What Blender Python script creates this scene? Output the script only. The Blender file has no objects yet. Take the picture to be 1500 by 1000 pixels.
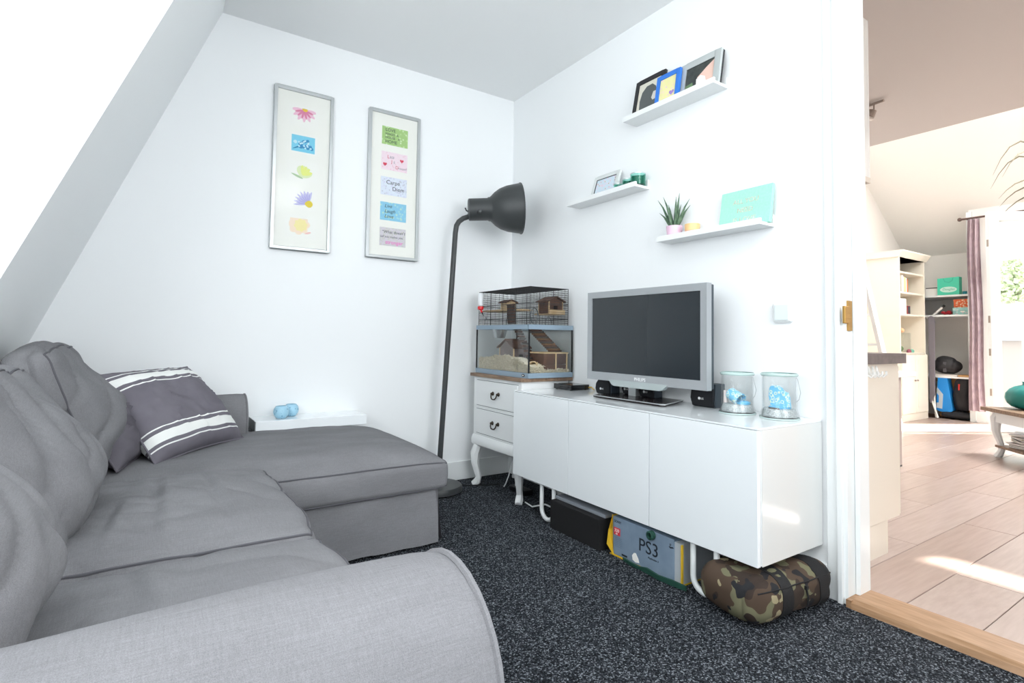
import bpy, bmesh, math, random
from mathutils import Vector, Matrix, noise
random.seed(7)
S = bpy.context.scene
COL = S.collection
PI = math.pi

# ------------------------------------------------------------------ camera
YAW, PIT, ROL, FPX, CYP = 0.5877, 0.0429, 0.0148, 793.69, 460.35
CAM = Vector((-2.0114, -3.0326, 0.8891))
_f = Vector((math.sin(YAW)*math.cos(PIT), math.cos(YAW)*math.cos(PIT), math.sin(PIT)))
_r = Vector((math.cos(YAW), -math.sin(YAW), 0)); _u = _r.cross(_f)
_r2 = _r*math.cos(ROL)+_u*math.sin(ROL); _u2 = -_r*math.sin(ROL)+_u*math.cos(ROL)
cd = bpy.data.cameras.new('camera'); cam = bpy.data.objects.new('camera', cd); COL.objects.link(cam)
cam.matrix_world = Matrix(((_r2.x, _u2.x, -_f.x, CAM.x), (_r2.y, _u2.y, -_f.y, CAM.y), (_r2.z, _u2.z, -_f.z, CAM.z), (0, 0, 0, 1)))
cd.sensor_fit = 'HORIZONTAL'; cd.sensor_width = 36; cd.lens = FPX/1500*36
cd.shift_y = -(500-CYP)/1500; cd.clip_start = 0.02
S.camera = cam
# ------------------------------------------------------------------ world, sun, daylight at the windows, added fill, exposure
w = bpy.data.worlds.new('World'); S.world = w; w.use_nodes = True
bg = w.node_tree.nodes['Background']; bg.inputs[0].default_value = (0.93, 0.97, 1.0, 1); bg.inputs[1].default_value = 1.5
SUN_AZ, SUN_EL = math.radians(30), math.radians(35)
sd = bpy.data.lights.new('sun', 'SUN'); sd.energy = 16; sd.angle = 0.012; sd.color = (1, 0.96, 0.9)
so = bpy.data.objects.new('sun', sd); COL.objects.link(so)
sdir = Vector((-math.cos(SUN_AZ)*math.cos(SUN_EL), math.sin(SUN_AZ)*math.cos(SUN_EL), -math.sin(SUN_EL)))
so.rotation_euler = sdir.to_track_quat('-Z', 'Y').to_euler(); so.location = (8, -6, 8)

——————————

WRITTEN EXERCISE >>
Without any pictures, reproduce the lines from the first one in the material through the line that has "PI = math.pi", exactly as they appear.

WRITTEN SOLUTION >>
What Blender Python script creates this scene? Output the script only. The Blender file has no objects yet. Take the picture to be 1500 by 1000 pixels.
import bpy, bmesh, math, random
from mathutils import Vector, Matrix, noise
random.seed(7)
S = bpy.context.scene
COL = S.collection
PI = math.pi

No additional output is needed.